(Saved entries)
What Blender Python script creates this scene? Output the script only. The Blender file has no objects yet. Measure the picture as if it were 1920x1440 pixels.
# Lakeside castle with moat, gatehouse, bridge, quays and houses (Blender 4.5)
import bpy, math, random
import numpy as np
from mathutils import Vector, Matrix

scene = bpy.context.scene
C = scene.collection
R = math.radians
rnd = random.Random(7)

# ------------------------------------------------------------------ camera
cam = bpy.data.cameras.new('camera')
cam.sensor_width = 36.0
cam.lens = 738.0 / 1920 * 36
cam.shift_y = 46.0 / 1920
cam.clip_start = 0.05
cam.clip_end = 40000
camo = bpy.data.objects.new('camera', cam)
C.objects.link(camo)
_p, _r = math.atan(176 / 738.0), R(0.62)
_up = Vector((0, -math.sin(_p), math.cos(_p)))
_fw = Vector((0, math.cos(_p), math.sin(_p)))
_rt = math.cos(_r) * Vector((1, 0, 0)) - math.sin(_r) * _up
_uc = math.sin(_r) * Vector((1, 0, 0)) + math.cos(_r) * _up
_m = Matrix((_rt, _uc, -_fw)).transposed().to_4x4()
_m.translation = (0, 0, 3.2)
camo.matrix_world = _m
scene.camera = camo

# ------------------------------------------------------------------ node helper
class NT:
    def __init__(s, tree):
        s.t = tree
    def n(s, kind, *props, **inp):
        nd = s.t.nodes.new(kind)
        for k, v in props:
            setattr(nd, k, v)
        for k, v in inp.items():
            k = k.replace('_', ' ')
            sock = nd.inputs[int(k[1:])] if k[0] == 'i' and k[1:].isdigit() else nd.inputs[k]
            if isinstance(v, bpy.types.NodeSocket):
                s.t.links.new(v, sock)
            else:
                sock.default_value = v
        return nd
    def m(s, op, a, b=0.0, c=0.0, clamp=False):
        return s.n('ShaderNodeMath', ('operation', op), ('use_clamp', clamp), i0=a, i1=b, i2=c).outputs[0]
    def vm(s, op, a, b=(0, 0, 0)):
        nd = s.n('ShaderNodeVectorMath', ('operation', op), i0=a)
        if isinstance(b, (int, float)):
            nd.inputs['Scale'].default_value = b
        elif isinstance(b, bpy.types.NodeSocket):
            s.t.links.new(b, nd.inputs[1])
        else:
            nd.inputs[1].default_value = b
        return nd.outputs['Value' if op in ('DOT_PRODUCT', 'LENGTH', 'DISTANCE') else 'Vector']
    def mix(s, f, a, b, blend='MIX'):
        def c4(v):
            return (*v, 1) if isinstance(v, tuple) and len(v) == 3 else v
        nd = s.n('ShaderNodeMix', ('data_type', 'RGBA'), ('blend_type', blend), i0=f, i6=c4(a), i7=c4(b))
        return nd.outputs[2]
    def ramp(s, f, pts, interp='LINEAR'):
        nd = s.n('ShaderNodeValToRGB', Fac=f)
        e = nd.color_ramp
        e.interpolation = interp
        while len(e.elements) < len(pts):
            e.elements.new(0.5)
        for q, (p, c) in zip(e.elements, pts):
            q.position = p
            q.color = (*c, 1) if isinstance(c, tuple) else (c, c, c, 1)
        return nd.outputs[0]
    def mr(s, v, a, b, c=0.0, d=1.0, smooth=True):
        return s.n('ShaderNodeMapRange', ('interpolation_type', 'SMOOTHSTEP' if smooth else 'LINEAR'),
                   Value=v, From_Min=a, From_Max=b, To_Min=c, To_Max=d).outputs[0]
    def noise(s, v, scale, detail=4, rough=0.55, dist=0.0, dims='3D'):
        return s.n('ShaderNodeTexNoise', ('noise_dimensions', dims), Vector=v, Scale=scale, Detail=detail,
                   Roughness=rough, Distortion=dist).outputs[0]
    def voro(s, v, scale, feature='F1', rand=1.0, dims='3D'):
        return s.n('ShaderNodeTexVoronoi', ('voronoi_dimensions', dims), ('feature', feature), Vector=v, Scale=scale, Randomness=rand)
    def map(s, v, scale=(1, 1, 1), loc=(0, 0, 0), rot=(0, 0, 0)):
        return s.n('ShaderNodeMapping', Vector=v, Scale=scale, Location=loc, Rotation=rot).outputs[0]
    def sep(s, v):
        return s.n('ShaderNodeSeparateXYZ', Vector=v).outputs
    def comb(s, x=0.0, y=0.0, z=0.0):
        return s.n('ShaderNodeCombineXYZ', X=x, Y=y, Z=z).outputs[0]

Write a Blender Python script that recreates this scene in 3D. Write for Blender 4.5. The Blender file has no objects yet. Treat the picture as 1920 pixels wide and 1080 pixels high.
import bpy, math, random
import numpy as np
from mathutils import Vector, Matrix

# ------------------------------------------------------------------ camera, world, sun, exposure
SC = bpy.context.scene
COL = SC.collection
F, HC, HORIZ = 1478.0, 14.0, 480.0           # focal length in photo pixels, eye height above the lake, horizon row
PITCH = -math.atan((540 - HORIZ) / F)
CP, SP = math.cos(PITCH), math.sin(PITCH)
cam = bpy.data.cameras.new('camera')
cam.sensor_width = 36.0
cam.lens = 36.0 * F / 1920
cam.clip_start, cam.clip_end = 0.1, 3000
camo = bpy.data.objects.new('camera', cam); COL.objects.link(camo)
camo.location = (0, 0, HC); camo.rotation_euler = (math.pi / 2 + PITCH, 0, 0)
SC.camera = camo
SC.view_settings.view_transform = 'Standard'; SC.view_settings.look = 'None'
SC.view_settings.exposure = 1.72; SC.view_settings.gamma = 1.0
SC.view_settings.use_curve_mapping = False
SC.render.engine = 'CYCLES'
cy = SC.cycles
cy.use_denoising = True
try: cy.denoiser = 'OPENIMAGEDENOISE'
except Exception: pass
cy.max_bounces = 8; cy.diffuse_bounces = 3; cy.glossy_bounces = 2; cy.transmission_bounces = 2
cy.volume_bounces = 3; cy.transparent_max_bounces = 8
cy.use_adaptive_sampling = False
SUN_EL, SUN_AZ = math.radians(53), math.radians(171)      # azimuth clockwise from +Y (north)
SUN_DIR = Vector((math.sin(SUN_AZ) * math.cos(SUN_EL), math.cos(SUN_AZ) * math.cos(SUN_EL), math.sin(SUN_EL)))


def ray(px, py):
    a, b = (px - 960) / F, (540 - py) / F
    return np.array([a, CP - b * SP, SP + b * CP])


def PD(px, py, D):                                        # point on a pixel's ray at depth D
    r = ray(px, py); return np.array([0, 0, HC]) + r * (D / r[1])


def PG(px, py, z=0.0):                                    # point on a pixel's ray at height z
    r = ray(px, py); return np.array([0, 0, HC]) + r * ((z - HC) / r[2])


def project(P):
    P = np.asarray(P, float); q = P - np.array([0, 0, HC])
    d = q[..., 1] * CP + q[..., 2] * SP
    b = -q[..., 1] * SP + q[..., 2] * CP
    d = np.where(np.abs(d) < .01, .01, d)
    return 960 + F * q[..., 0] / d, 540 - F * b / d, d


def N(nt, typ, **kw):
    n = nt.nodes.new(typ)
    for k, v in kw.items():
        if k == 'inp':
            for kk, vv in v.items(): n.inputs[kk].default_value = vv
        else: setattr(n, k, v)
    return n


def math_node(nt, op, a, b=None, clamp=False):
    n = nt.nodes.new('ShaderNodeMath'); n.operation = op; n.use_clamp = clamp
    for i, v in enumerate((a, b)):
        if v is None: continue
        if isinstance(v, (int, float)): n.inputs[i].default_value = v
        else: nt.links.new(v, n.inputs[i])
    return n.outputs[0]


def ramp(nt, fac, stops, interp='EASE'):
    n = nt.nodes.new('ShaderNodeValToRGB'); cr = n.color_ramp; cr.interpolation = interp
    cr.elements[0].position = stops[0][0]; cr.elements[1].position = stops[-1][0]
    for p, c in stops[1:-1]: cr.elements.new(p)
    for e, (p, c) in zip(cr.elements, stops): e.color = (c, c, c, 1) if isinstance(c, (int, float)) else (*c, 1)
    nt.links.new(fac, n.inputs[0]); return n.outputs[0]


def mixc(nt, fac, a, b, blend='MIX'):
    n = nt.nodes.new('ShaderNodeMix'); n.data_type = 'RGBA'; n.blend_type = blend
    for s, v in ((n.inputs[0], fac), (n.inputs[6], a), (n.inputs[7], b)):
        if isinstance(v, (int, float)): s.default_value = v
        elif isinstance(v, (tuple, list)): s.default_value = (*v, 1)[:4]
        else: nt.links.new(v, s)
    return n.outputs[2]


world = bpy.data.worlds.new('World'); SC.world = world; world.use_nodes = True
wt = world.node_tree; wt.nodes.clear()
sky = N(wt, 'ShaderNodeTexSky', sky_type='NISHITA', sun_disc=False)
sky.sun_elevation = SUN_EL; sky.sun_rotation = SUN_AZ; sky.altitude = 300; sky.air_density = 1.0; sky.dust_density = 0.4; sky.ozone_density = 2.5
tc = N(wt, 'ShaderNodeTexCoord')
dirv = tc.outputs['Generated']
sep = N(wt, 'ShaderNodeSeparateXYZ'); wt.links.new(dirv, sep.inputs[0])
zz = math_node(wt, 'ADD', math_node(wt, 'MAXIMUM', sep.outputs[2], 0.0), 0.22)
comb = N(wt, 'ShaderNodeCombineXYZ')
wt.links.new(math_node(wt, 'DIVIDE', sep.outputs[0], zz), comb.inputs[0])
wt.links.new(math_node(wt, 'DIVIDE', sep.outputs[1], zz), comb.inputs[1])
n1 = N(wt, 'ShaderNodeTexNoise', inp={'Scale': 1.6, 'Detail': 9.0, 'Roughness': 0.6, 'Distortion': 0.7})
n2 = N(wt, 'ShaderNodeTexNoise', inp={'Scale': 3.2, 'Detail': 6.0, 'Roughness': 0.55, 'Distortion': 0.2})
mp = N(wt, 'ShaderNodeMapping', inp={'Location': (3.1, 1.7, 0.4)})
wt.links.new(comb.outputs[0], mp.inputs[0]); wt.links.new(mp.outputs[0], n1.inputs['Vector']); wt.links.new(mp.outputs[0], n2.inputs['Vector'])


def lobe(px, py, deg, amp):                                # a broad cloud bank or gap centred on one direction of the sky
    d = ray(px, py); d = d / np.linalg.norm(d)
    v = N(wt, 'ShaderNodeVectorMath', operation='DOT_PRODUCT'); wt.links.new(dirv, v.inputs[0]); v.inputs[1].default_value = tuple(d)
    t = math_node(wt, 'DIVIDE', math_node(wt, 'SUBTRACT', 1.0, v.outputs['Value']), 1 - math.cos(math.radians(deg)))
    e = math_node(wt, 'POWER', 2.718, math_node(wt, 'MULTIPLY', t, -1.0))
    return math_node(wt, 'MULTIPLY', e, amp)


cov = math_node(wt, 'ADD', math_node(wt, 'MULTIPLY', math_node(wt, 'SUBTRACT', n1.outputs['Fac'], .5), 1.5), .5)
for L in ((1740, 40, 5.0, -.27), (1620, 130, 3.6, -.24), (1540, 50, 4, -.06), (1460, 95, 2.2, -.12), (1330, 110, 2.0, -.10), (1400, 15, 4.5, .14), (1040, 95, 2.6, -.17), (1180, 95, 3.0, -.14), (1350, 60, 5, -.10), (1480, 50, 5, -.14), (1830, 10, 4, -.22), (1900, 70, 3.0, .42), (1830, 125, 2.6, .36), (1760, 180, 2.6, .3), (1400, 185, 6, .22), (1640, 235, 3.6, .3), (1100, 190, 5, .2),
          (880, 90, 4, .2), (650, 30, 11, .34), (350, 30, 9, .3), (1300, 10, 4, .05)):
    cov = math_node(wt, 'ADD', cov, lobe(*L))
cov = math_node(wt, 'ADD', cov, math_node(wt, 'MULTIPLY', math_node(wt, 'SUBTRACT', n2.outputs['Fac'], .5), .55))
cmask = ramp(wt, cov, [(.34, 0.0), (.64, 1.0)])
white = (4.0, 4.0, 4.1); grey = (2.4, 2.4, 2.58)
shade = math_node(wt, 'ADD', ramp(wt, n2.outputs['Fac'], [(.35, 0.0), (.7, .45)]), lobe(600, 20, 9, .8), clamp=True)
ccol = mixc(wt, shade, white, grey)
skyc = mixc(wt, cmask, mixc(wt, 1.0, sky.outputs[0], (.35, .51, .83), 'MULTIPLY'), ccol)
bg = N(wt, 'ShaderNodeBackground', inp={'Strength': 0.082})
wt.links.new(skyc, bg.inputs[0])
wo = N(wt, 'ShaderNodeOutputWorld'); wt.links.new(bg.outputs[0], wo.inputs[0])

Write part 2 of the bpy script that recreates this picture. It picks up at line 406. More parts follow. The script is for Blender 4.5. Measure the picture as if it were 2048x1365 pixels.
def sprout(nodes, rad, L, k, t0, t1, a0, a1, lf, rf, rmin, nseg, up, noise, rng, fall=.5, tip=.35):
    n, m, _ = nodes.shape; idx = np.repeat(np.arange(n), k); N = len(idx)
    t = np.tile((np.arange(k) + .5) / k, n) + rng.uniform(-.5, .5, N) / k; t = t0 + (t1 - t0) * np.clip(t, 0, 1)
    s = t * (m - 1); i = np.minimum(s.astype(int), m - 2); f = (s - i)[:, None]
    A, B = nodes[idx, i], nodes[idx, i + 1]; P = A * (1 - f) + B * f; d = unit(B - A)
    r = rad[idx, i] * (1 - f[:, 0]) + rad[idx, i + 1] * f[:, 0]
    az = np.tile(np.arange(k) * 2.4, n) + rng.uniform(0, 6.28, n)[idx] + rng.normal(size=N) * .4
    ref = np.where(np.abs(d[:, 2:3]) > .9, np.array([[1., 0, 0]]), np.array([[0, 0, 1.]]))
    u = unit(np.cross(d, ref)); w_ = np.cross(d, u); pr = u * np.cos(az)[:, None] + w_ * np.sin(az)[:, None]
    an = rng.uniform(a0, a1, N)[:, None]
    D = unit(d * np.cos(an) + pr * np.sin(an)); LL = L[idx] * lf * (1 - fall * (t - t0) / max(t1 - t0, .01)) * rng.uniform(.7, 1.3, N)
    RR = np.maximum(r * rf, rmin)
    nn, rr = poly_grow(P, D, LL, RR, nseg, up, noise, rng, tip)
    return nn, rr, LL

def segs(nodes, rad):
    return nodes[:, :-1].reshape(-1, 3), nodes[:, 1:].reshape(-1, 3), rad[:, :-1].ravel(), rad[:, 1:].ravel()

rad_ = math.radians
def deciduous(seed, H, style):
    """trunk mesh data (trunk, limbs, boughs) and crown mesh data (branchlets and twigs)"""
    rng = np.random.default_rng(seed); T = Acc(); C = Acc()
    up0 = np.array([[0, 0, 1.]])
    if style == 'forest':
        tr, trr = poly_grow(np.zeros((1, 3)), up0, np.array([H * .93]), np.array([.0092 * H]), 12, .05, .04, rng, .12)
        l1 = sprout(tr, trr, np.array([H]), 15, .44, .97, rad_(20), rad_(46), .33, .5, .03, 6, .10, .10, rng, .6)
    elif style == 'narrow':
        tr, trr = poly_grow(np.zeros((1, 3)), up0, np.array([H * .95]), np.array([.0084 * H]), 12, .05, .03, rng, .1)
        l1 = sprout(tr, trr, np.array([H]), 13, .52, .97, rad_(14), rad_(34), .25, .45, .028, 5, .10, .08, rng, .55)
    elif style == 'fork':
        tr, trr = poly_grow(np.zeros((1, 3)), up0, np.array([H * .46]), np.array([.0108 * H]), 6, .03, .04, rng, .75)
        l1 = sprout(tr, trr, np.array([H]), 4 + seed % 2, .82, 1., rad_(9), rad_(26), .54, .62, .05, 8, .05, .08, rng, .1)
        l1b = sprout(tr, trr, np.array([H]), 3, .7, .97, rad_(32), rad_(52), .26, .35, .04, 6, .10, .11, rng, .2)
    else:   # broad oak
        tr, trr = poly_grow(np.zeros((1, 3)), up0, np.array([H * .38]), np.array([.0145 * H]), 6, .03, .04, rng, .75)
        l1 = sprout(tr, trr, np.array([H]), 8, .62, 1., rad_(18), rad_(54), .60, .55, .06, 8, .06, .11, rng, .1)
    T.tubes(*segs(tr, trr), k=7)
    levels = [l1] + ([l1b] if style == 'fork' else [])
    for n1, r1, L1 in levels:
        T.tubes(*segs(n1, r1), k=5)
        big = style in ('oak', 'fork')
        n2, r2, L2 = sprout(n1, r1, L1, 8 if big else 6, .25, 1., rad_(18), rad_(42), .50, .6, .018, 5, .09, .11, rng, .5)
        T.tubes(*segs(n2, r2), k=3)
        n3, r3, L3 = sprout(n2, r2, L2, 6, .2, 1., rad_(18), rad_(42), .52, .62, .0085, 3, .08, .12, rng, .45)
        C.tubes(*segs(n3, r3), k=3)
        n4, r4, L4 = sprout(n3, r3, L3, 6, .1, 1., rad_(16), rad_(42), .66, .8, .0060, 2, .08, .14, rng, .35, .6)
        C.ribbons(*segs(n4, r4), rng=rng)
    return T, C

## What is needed
Exactly the lines above from the one with "Write part 2" to the one with "rad[:, :-1].ravel(), rad[:, 1:].ravel()", both included, are to be quoted; leave the rest out.

## Result below
Write part 2 of the bpy script that recreates this picture. It picks up at line 406. More parts follow. The script is for Blender 4.5. Measure the picture as if it were 2048x1365 pixels.
def sprout(nodes, rad, L, k, t0, t1, a0, a1, lf, rf, rmin, nseg, up, noise, rng, fall=.5, tip=.35):
    n, m, _ = nodes.shape; idx = np.repeat(np.arange(n), k); N = len(idx)
    t = np.tile((np.arange(k) + .5) / k, n) + rng.uniform(-.5, .5, N) / k; t = t0 + (t1 - t0) * np.clip(t, 0, 1)
    s = t * (m - 1); i = np.minimum(s.astype(int), m - 2); f = (s - i)[:, None]
    A, B = nodes[idx, i], nodes[idx, i + 1]; P = A * (1 - f) + B * f; d = unit(B - A)
    r = rad[idx, i] * (1 - f[:, 0]) + rad[idx, i + 1] * f[:, 0]
    az = np.tile(np.arange(k) * 2.4, n) + rng.uniform(0, 6.28, n)[idx] + rng.normal(size=N) * .4
    ref = np.where(np.abs(d[:, 2:3]) > .9, np.array([[1., 0, 0]]), np.array([[0, 0, 1.]]))
    u = unit(np.cross(d, ref)); w_ = np.cross(d, u); pr = u * np.cos(az)[:, None] + w_ * np.sin(az)[:, None]
    an = rng.uniform(a0, a1, N)[:, None]
    D = unit(d * np.cos(an) + pr * np.sin(an)); LL = L[idx] * lf * (1 - fall * (t - t0) / max(t1 - t0, .01)) * rng.uniform(.7, 1.3, N)
    RR = np.maximum(r * rf, rmin)
    nn, rr = poly_grow(P, D, LL, RR, nseg, up, noise, rng, tip)
    return nn, rr, LL

def segs(nodes, rad):
    return nodes[:, :-1].reshape(-1, 3), nodes[:, 1:].reshape(-1, 3), rad[:, :-1].ravel(), rad[:, 1:].ravel()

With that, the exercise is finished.